I. Prologue
Épicure à Hérodote, salut.
(35) On ferait une bonne oeuvre, Hérodote, en procurant un abrégé de toute la matière qui permît de retenir mes opinions principales, à ceux qui ne peuvent lire en les approfondissant tous mes écrits sur la nature, ni étudier les livres plus longs que celui-ci que j’ai composés. On mettrait ainsi ces hommes en état de se tirer d’affaire par eux-mêmes, en toute circonstance, dans les principales difficultés qu’ils rencontreraient lorsqu’ils voudraient toucher à l’étude de la nature. D’autre part, ceux qui ont fait assez de progrès dans la connaissance de mes traités complets ont eux-mêmes besoin de se souvenir des traits saillants et résumés de toute la doctrine. Nous avons en effet besoin de nous appliquer souvent à saisir l’ensemble, moins souvent de nous appliquer à saisir les détails. (36) Il faut donc sans cesse viser aux vues d’ensemble, comme aux détails, et nous devons garnir notre mémoire de telle façon que nous en puissions tirer et des vues dominantes sur les choses, et de quoi découvrir le sens profond des détails. Double résultat auquel nous arriverons en comprenant et en retenant bien les traits les plus universels de la doctrine.
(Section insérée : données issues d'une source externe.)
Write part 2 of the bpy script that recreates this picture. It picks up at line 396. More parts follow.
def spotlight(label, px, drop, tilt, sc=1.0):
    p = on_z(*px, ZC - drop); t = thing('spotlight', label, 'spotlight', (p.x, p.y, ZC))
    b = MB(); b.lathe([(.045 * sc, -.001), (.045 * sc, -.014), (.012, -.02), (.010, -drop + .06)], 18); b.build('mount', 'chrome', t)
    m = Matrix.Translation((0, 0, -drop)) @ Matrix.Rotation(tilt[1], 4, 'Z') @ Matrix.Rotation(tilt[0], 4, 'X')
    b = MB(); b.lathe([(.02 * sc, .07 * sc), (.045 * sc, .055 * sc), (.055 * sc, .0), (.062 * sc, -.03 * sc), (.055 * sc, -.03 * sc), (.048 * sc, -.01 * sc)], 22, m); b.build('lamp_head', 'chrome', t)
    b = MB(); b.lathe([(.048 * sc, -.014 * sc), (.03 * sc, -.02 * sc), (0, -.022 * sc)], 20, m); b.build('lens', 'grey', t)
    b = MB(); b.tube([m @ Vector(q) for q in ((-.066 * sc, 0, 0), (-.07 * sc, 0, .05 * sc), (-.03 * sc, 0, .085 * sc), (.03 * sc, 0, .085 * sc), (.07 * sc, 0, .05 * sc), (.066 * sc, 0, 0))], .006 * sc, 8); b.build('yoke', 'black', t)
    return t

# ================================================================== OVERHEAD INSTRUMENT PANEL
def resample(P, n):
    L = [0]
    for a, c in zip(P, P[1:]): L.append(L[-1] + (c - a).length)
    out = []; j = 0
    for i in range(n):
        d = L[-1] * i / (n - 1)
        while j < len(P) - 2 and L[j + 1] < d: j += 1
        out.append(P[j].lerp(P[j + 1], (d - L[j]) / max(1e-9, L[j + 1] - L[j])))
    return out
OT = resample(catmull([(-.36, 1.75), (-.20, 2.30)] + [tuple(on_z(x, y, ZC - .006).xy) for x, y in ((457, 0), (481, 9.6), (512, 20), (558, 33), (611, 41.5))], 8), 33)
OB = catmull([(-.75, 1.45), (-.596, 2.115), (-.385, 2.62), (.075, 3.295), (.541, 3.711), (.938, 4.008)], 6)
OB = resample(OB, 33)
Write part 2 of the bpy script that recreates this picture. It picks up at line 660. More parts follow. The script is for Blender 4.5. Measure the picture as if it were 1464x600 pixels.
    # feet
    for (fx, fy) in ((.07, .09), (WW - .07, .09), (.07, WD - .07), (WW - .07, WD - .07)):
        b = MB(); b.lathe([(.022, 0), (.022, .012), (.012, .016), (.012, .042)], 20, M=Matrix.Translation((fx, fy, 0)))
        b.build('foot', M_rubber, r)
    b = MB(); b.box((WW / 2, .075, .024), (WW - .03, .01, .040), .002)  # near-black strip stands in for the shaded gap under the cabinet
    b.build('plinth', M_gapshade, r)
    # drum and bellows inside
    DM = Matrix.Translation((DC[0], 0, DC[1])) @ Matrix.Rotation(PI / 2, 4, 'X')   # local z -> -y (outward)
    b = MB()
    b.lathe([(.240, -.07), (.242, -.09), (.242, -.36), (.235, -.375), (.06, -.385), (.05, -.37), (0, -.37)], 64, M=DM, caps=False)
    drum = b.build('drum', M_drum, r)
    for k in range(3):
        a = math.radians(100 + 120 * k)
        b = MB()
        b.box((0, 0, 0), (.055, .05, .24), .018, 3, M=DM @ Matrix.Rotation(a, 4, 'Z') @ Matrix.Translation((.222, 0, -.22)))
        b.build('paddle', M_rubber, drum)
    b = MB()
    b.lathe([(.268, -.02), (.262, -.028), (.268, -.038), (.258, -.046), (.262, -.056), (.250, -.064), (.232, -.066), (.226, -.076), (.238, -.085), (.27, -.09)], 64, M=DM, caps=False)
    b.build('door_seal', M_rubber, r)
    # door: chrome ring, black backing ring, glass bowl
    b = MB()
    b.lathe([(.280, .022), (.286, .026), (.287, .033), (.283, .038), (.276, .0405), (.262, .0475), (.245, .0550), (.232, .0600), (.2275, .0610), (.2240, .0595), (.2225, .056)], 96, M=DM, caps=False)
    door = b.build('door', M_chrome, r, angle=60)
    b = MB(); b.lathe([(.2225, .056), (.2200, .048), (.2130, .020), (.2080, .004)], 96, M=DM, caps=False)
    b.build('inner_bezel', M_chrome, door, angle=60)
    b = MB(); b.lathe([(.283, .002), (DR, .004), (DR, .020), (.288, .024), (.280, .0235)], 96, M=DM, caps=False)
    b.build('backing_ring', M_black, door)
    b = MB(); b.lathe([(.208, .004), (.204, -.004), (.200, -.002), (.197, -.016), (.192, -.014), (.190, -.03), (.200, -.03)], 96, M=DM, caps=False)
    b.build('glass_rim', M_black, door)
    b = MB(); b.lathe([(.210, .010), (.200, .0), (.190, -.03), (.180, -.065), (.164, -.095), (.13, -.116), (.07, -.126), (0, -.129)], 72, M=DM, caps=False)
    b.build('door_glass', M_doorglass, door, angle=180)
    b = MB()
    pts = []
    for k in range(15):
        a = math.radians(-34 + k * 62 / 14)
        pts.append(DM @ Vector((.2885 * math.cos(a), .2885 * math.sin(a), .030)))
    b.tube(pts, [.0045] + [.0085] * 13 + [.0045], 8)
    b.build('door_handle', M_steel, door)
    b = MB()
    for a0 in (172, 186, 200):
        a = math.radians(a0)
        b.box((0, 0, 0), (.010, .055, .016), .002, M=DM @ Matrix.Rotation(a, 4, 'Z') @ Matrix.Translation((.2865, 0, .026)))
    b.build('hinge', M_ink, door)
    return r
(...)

Et en effet, ce qui constitue l’essence d’une connaissance approfondie de toute la doctrine, c’est de pouvoir saisir par une action rapide l’un quelconque de ses objets, par le fait d’être en état de ramener chacun d’eux à des éléments simples et à des formules. Cela est si vrai qu’on ne saurait attribuer une connaissance condensée de toute la doctrine sur la nature, acquise en en faisant sans cesse le tour, à celui qui serait incapable de résumer pour soi en peu de mots les détails eux-mêmes, s’il les a approfondis. (37) Puis donc que cette méthode qui consiste à revenir aux vues d’ensemble est utile à tous ceux qui ont affaire avec la physique, moi qui recommande de consacrer à la physique une activité constante, et qui trouve dans cette occupation ce qui procure le plus de calme à la vie, j’ai composé pour toi cet abrégé élémentaire de toutes mes opinions duquel je parlais tout à l’heure.